O efeito colateral do vírus, para além das insuficiências respiratórias, da debilidade física e do atestado de óbito, afeta os mercados financeiros, as transações comerciais, os potentados, as premiações, o preço das commodities, a bolsa de valores, o machismo, o feminismo, a direita, a esquerda, o mundo do trabalho, a falta de trabalho, os tráfegos aéreo e terrestre, as manifestações contra e favor dos governos.

Quem se aglomerava nas ruas, nos shoppings, nos ginásios, nas rodoviárias, nas igrejas, já não se aglomera. Pensa-se duas vezes antes de cruzar a soleira da porta. Governos pedem que nos aquietemos. Eu acho muito bem. Empresas recomendam que trabalhemos em domicílio. Eu acho muito bom.

Se por acaso sobrevivermos a esse novo apocalipse, poderíamos aprender algumas importantes lições.

Não precisamos sair tanto de casa. Que nos acostumemos a ficar, a estar, a permanecer. Podemos trabalhar de pijama, horizontalmente, sem os estacionamentos, os colegas aborrecidos, o chefe dependurado nos ombros, as reuniões de escritório que nunca serviram para nada além de espalhar epidemias e fake news.

Para que havemos de nos reunir tanto, e tantas vezes, se é tão mais gostoso estar a sós, ou com uns poucos amigos em volta, ou de preferência os bichos, vivendo a vida com menos urgências e multidões? Para que ir à praia, nos finais de semana, se nada temos de novo por lá? Para que emitir tanta fumaça, tanto barulho, tanto detrito, tanta opinião?

Seria conveniente admitir, de uma vez por todas, que somos frágeis, descartáveis, fátuos, feios, chatos, demasiados, feitos de pó, destinados ao pó. Não resistimos a um espirro, e isso já é quase literal.
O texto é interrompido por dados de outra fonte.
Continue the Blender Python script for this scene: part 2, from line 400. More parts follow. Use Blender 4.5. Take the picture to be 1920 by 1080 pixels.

Bastam uma gripe, uns chineses, uns beijos e uns apertos de mão para que tudo venha abaixo sem demora: os mercados financeiros, as transações comerciais, os potentados, as premiações, o preço das commodities, a bolsa de valores, o machismo, o feminismo, a esquerda, a direita, o mundo do trabalho, a falta de trabalho, as competições esportivas, os tráfegos aéreo e terrestre, as manifestações contra e favor dos governos.

Para que tanta perna, meu Deus, pergunta meu coração.